FIGS. 3 and 4 show schematic illustrations of images of an image data set that is to be cleaned up or filtered or freed from redundant images according to the method. The images of the image data set are preferably collected sequentially. For example, the images are from a camera that provides sequential images of a scene according to a predetermined frame rate. For example, one possible redundancy factor is that the successive images do not change in depth from image to image due to the nature of the scene, which is sampled at a frame rate of 30 frames per second, for example.

In the example shown, images of a scene, in the present case a warehouse, were captured. The scene includes packaging material, e.g., boxes, cartons, packages, etc., in various states, for example, open, semi-open, closed, etc., recorded from above in a static environment. In the present case, the background of the scene does not change. In order to ensure that the data set is as complete as possible, the packaging material was recorded in the present case in different positions, orientations and/or sizes.

Thus, a generalization capability of detecting the objects may be evaluated. Furthermore, such sample redundancy may be avoided. As already described, similar images are now to be sorted out from this data set in order to clean up the data set of undesired redundancies. In the present case, the focus is not on a similarity at one level of the image features, as packaging material, for example, appears to be very similar when viewed from above in the scale captured.

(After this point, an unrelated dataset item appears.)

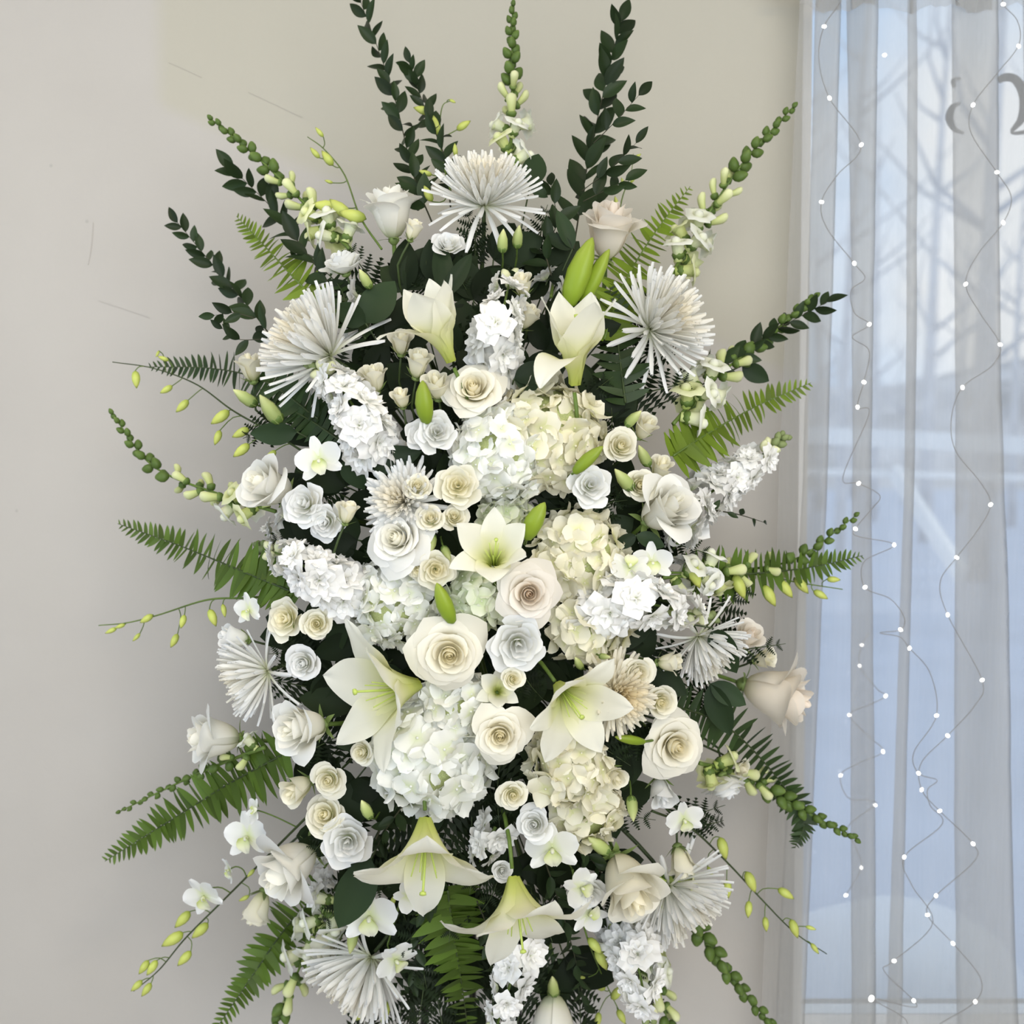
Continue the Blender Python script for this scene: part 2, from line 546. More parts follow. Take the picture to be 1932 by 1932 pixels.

On the other hand, the content of the packaging material is taken into account, wherein preferably only the volumetric information is taken into account. As described above, the IoU metric is used to compare the images in order to find packaging material position arrangements that are recognized as similar to each other in a pair of images being compared.

FIG. 3 shows a schematic visualization of redundant image data. In the left-hand image 300, a relevant keyframe 302, 303 is shown in circular form. The keyframe 302, 303 represents a current object that is compared to a respective dashed line 304 in the right image 306. This is a non-redundant change because in the example, in the right-hand image 306, there is no object in the area of the schematically indicated further keyframe 308. On the other hand, the keyframe 303 intersects between the two images 300, 306, which is indicated by the fact that the reference number 303 is drawn in the left image 300 and in the right image 306. Thus, a redundant object was found so that the entire right image 306 is referred to as redundant.

The smaller circles 310 displayed in the images 300, 306 represent smaller objects that may also be used for the redundancy comparison. The right-hand image 306 recognized as redundant is filtered out of the image data set on the basis of the dashed keyframe 303 or object using the IoU-based algorithm described above or by the present method.

FIG. 4 shows a schematic visualization of non-redundant images. In the left image 400, a relevant keyframe 402, 403 is displayed as a circle and represents the comparison of all objects by means of the respective dashed line 404 representing the right image 406. Smaller frames 408 or smaller circles represent smaller objects that may also be used for the redundancy comparison. In the example, the right image 406 is detected as a non-redundant image because no single object intersects between the left image 400 and the right image 406.